Maori leaders take centre-stage

IUHPE2019 Rotorua put Māori culture on the world stage.

Tamati Kruger and Dame Ann

Māori culture was woven through the 23 rd International Union for Health Promotion and Education World Health Promotion conference with a powhiri by Te Arawa for overseas guests and delegates setting the tone.
The theme of ‘Waiora: Promoting Planetary Health and Sustainable
Development for All’ reflected the indigenous focus of the conference, which was attended by more than 1000 delegates from around the world and New Zealand. It was the largest conference Rotorua has ever staged.

For the first time at a world conference, Te Reo Māori was an official language and at an IUHPE conference it was the first time an indigenous legacy statement was released.

An indigenous lounge was set up in the exhibition area of the event, which was co-hosted by the Health Promotion Forum of NZ (HPF), where delegates could watch women from Hapai te Hauora weaving and speak to kaumatua.

Delegates watch women from Hapai Te Hauora weaving.

Tūhoe leader Tamati Kruger’s speech was met with awe by delegates who
agreed it was powerful and inspiring. “The more we learn, the taller we get. Learning must never have the objective of knowledge. It must lead to action,” he told delegates.

Mr Kruger said it was good for our wellbeing to know who we are. It is not a protest, not a war against anyone but it was a “fight for our rangatiratanga, for our survival … that is our world today.

“Virtues are the habits that all of us need, so we may find the truths in our
culture and in our life,” he said.
“Tūhoe is Mauri ora … Tūhoe are looking for regular experiences of wehi, ihi, wana, in order to build themselves and fix themselves. Wana is a Māori term that generally depicts the thrill, joy and excitement of life and people need that to become decent and healthy people.

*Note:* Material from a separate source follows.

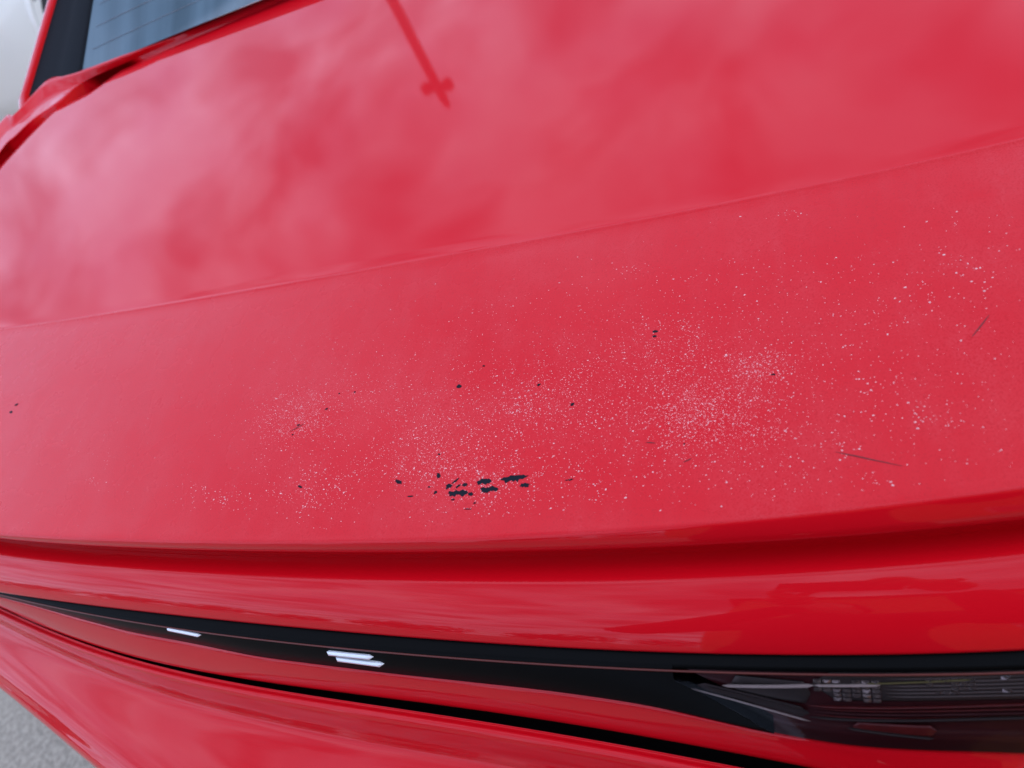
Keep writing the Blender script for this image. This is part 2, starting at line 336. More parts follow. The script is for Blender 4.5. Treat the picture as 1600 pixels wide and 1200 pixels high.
LINES = {
  'crease': ('poly', [0.02487,0.11509,0.03596,0.01693,-0.00429,0.24836]),
  'lip': ('poly', [-0.06367,0.12676,0.08002,0.08454,0.00713,-0.00334]),
  'lipb': ('poly', [0.06849,0.15809,0.00964,0.06955,0.00174,-0.00571]),
  'L3': ('poly', [-0.00391,0.16227,0.06263,0.0781,-0.00458,-0.01803]),
  'L4': ('poly', [0.03021,0.15575,0.06983,0.05441,-0.02085,-0.04919]),
  'L5': ('poly', [0.1543,0.1206,-0.01966,0.08914,-0.01903,-0.05975]),
  'L6': ('pts', [(-0.7,0.01),(-0.357,-0.0296),(-0.301,-0.0356),(-0.248,-0.043),(-0.153,-0.0546),(-0.071,-0.0603),(0.002,-0.0668),(0.13,-0.0707),(0.199,-0.0718),(0.254,-0.0727),(0.319,-0.0756),(0.349,-0.0792),(0.39,-0.0849),(0.435,-0.0887),(0.476,-0.0869),(0.508,-0.0838),(0.72,-0.073),(0.85,-0.015)]),
  'L7': ('poly', [0.71198,0.22053,-0.40355,-0.00304,-0.01843,-0.08245]),
  'L8': ('poly', [0.63571,0.20082,-0.35118,0.00949,-0.03065,-0.09125]),
  'out': ('poly', [-0.08002,0.19165,0.32263,-0.16417,-0.25751]),
}

# ------------------------------------------------------------------ ground
S = 250.0
g = mesh([(-S, -S, 0), (S, -S, 0), (S, S, 0), (-S, S, 0)], [(0, 1, 2, 3)], 'ground', M_GROUND); g['kind'] = 'structure'

# ------------------------------------------------------------------ the red car: feature lines of its tail, in metres
XC = 0.10
ZL = dict(crease=1.09, lip=1.08, lipb=1.067, L3=1.046, L4=1.021, L5=1.016, L6=.996, L7=.962, L8=.960, out=.885)
def line(k, X):
    t, v = LINES[k]
    lo, hi = -.70, .86
    def base(x):
        if t == 'poly': return float(np.polyval(v, x - XC))
        xs = [p[0] for p in v]; ys = [p[1] for p in v]
        ws = np.exp(-((x + np.linspace(-.04, .04, 9)) - x)**2 / (2*.018**2)); ws /= ws.sum()
        return float((np.interp(x + np.linspace(-.04, .04, 9), xs, ys) * ws).sum())
    if X < lo: 
        s = (base(lo+.02) - base(lo)) / .02; d = X - lo; return base(lo) + max(-1.2, min(-.25, s)) * d + 3.0*d*d
    if X > hi:
        s = (base(hi) - base(hi-.02)) / .02; d = X - hi; return base(hi) + min(1.2, max(.25, s)) * d + 3.0*d*d
    return base(X)
FX = [-.70, -.65, -.614, -.518, -.374, -.24, .10, .44, .574, .718, .814, .85, .90]
FY = [.715, .727, .757, .768, .779, .785, .790, .785, .779, .768, .757, .727, .715]
def front(X): return ix(X, FX, FY)
def zfront(Y):                                   # deck height ahead of the crease
    u = max(0.0, Y - .25); return 1.09 + .040*u + .016*u*u
def zduck(X, Y):                                 # the ducktail panel between lip and crease
    yl, yc = line('lip', X), line('crease', X); t = (Y - yl) / (yc - yl)
    return 1.08 + .010*t + .0022*sin(pi*min(1, max(0, t)))
def edge_k(Y): return ix(Y, [.57, .603, .632, .663, .689, .72, .76, .80], [1.0, .996, .979, .960, .941, .914, .885, .86])

car = empty('car', (XC, 0, 0), 'glossy red car with peeling speckled paint and dark chips on its trunk lid', 'car')
# everything below is written in world metres: children of the car keep that by the inverse
def own(o): o.parent = car; o.matrix_parent_inverse = Matrix.Translation((-XC, 0, 0)); return o

def lid_section(X):
    pts = []; mat = []
    yf, yc, yl, yb = front(X), line('crease', X), line('lip', X), line('lipb', X)
    y3, y4 = line('L3', X), line('L4', X)
    pts.append((yf + .004, 1.100)); pts.append((yf + .003, zfront(yf) - .004)); 
    nd = 46
    for i in range(nd):
        Y = yf + (yc + .004 - yf) * i/(nd-1); pts.append((Y, zfront(Y)))
    n0 = len(pts)
    pts += [(yc + .0022, 1.09025), (yc + .0010, 1.09045), (yc, 1.09040), (yc - .0010, 1.09005), (yc - .0022, 1.0898)]
    for i in range(1, 30):
        Y = yc - .003 + (yl + .007 - yc + .003) * i/29; pts.append((Y, zduck(X, Y)))
    n1 = len(pts)
    pts += [(yl + .003, 1.0801), (yl + .0008, 1.0796), (yl - .0004, 1.0785), (yl*.5 + yb*.5 - .0015, 1.0725), (yb, 1.067), (yb + .0015, 1.0640),
            (yb + .005, 1.0620), (yb + .011, 1.0585), (yb + .016, 1.0540), (yb + .0185, 1.0485), (yb + .018, 1.0425), (yb + .0145, 1.0385), (yb + .0095, 1.0375)]
    ya, za = yb + .0095, 1.0375                      # gutter floor climbs back to the crest of the bulge
    for i in range(1, 8):
        t = i/7; pts.append((ya + (y3 - ya)*t, za + (1.0458 - za)*(1.15*t - .15*t*t*t)))
    for i in range(1, 25):                            # the bulge: nearly flat at its crest, about 60 degrees steep at the lower edge
        t = i/24; a0, a1 = rad(72), rad(27); a = a0 + (a1 - a0)*t
        pts.append((y3 + (y4 - y3)*(cos(a) - cos(a0))/(cos(a1) - cos(a0)), 1.046 + (1.021 - 1.046)*(sin(a0) - sin(a))/(sin(a0) - sin(a1))))
    pts += [(y4 + .0006, 1.0195), (y4 + .0025, 1.0190), (y4 + .05, 1.0190)]
    return pts, n0, n1
rows = []
NS = 170
for s in range(NS + 1):
    u = s/NS; u = u - .06*sin(2*pi*u)/(2*pi)
    X0 = -.722 + 1.644*u
    pts, n0, n1 = lid_section(X0)
    rows.append([(XC + (X0 - XC)*edge_k(y), y, z) for y, z in pts])
# turn the two side edges down into the shut lines
def skirt(row, sx): return [(x + sx*.004, y, z - .006) for x, y, z in row], [(x + sx*.0045, y, z - .03) for x, y, z in row]
a, b = skirt(rows[0], -1); c, d = skirt(rows[-1], 1)
rows = [b, a] + rows + [c, d]
lid = own(grid(rows, 'trunk_lid', [M_PAINT, M_WORN], matidx=lambda i, j: 1 if n0 <= j < n1 + 1 else 0))

def add_chip(poly, z_off, mat, name, thick=.0002):
    """a flake hole: dark primer patch seated in the paint, with a rim"""
    n = len(poly); c = (sum(p[0] for p in poly)/n, sum(p[1] for p in poly)/n)
    vs = [(x, y, zduck(x, y) + z_off - .0004) for x, y in poly]
    vs += [(c[0] + (x-c[0])*.93, c[1] + (y-c[1])*.93, zduck(x, y) + z_off) for x, y in poly]
    vs.append((c[0], c[1], zduck(*c) + z_off - .00005))
    fs = [(i, (i+1) % n, n + (i+1) % n, n + i) for i in range(n)] + [(n+i, n+(i+1) % n, 2*n) for i in range(n)]
    area = sum(poly[i][0]*poly[(i+1) % n][1] - poly[(i+1) % n][0]*poly[i][1] for i in range(n))
    if area < 0: fs = [f[::-1] for f in fs]
    return mesh(vs, fs, name, mat, lid)
lid_inv = lid.matrix_parent_inverse.copy()
def sub(o, par):                                  # sub-part: parts have identity world matrices
    o.parent = par; return o
def ragged(poly):                                  # broken paint edge
    out = []; n = len(poly)
    for i in range(n):
        a, b_ = poly[i], poly[(i+1) % n]; L = math.hypot(b_[0]-a[0], b_[1]-a[1])
        out.append(a)
        for t in (.33, .67):
            o = random.gauss(0, .20)*L; out.append((a[0]+(b_[0]-a[0])*t - (b_[1]-a[1])/max(L, 1e-6)*o, a[1]+(b_[1]-a[1])*t + (b_[0]-a[0])/max(L, 1e-6)*o))
    return out
for poly in CHIPS: add_chip(ragged(poly), .00022, M_CHIP, 'paint_chip')
for pts in SCRATCH:
    if pts is SCRATCH[4]: continue
    vs = []; fs = []; m = len(pts)
    dense = []
    for (x0, y0), (x1, y1) in zip(pts[:-1], pts[1:]):
        dense += [(x0+(x1-x0)*k/6, y0+(y1-y0)*k/6) for k in range(6)]
    dense.append(pts[-1]); m = len(dense)
    for i, (x, y) in enumerate(dense):
        tx, ty = dense[min(i+1, m-1)][0]-dense[max(i-1, 0)][0], dense[min(i+1, m-1)][1]-dense[max(i-1, 0)][1]
        L = math.hypot(tx, ty) or 1; w = .00034*sin(pi*(i+.4)/(m-.2))+.00005
        j = random.uniform(-.00008, .00008)
        for s in (-1, 1):
            px, py = x - ty/L*w*s, y + tx/L*w*s + j; vs.append((px, py, zduck(px, py) + .00018))
    for i in range(m-1): fs.append((2*i, 2*i+2, 2*i+3, 2*i+1))
    light = pts is SCRATCH[4]
    mesh(vs, fs, 'scratch', M_SPECK if light else M_SCRATCH, lid)
# thousands of tiny flakes of lifted clear coat
rs = np.random.default_rng(11); vs = []; fs = []
def flake(x, y, r):
    k = len(vs); n = 6; el = rs.uniform(1.0, 1.9); th = rs.normal(.25, .35); ct, st = cos(th), sin(th); h = r*rs.uniform(.25, .55)
    z = zduck(x, y)
    for i in range(n):
        g = 2*pi*i/n; q = r*rs.uniform(.75, 1.2); ux, uy = cos(g)*q*el, sin(g)*q
        X, Y = x + ux*ct - uy*st, y + ux*st + uy*ct; vs.append((X, Y, z - .00003))
    for i in range(n):
        g = 2*pi*i/n; q = r*.5; ux, uy = cos(g)*q*el, sin(g)*q
        vs.append((x + ux*ct - uy*st, y + ux*st + uy*ct, z + h*rs.uniform(.7, 1.2)))
    for i in range(n): fs.append((k+i, k+(i+1) % n, k+n+(i+1) % n, k+n+i))
    fs.append(tuple(k+n+i for i in range(n)))
for (cx, cy, ax, ay, bx, by, n, s) in SPECKS:
    sub_c = [(rs.normal()*1.1, rs.normal()*1.1, rs.uniform(.12, .6)) for _ in range(max(4, int(n)//22))]
    for _ in range(int(n*2.5)):
        if rs.random() < .38:
            q = sub_c[rs.integers(len(sub_c))]; a_, b_ = q[0] + rs.normal()*q[2], q[1] + rs.normal()*q[2]
        else:
            h = (rs.chisquare(8)/8)**-.5; a_, b_ = rs.normal()*h, rs.normal()*h       # long-tailed: dense heart, thin fringe
        x, y = cx + a_*ax + b_*bx, cy + a_*ay + b_*by
        if not (-.5 < x < .7) or not (line('lip', x) + .010 < y < .238): continue
        flake(x, y, min(.8, s)*(.00033 if rs.random() < .27 else .00021)*float(np.exp(min(.75, rs.normal()*.45))))
sp = mesh(vs, fs, 'paint_flakes', M_SPECK, lid); sp['kind'] = 'stuff'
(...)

“Tūhoe declared Te Urewera, their land is a living being, their mother and can’t be owned. Their truth is based on their identity as Tūhoe. Being Tūhoe is their antidote to despair.”
Mr Kruger explained how Tūhoe was redesigning more appropriate spaces and buildings, criminal justice and crime prevention processes, energy and
recycling procedures and health services.

Women from Hapai te Hauora performing a Tī Rākau for delegates.

“Mauri Ora does not have an end date,” he said. He also emphasised the importance of climate change in Te Urewera. “Nature does not need people, people need nature. We don’t own the land. We live with it.

Dame Ann Salmond, Professor in Māori Studies and Anthropology at Auckland University addressed ‘Whaiora: The search for wellbeing”.
Dame Ann shared about the Christchurch shootings and said although there
was a need to acknowledge the racism and hatred that has always been with us, we can be hopeful about the emerging commitment to address these.

“New Zealanders pride themselves on tolerance but there has been much soul- searching in the wake of the Christchurch massacre. It was extraordinary to see New Zealanders reach for Māori values.
“We need to foster aroha and manaakitanga and kotahitanga,” she said.
Dame Ann said effective, accountable and inclusive governance sounded
mechanistic. “We need to look for new ways based on aroha and learn from Māori and Pacific traditions.

“The relations between and among people and other life forms are currently out of balance generating violence. Reciprocity has broken down.
“We need to strive for a state of ora: a balance between the wellbeing of the land, the wind, the sky, the ocean and all forms of life. Human wellbeing is just one element within this network of life,” she said. “If I am the river and the river is me. If the river is dying, I’m dying. It’s not poetry it’s reality, it’s public health. This is a relational theory of how reality works. We cannot separate our people from the environment.
“People are just one element in networks of kinship among all forms of life- health of people, land and oceans are but one.”

Sir Mason Durie who spoke at the launch of the conference emphasised how vital it was that indigenous approaches to planetary health and the health of people were acknowledged.
He talked about Te Pae Mahutonga, also known as the Southern Cross
together with the Matariki or Pleiades constellations to emphasise this.
Both star systems feature prominently across the Pacific as both navigational tools and as frameworks for the health of people and the environment.

He also shared his knowledge of indigenous health promotion and its intimate relationship to the natural world, the cosmos and people.
Sir Mason also reflected on the last two major health conferences held in
Rotorua, the first in 1907 when Māori Sanitary inspectors met for their first general conference. The conference took a health promotion approach.
The second was in 1937 when the Women’s Health League Te Ropu o te Ora, Tunohopu met.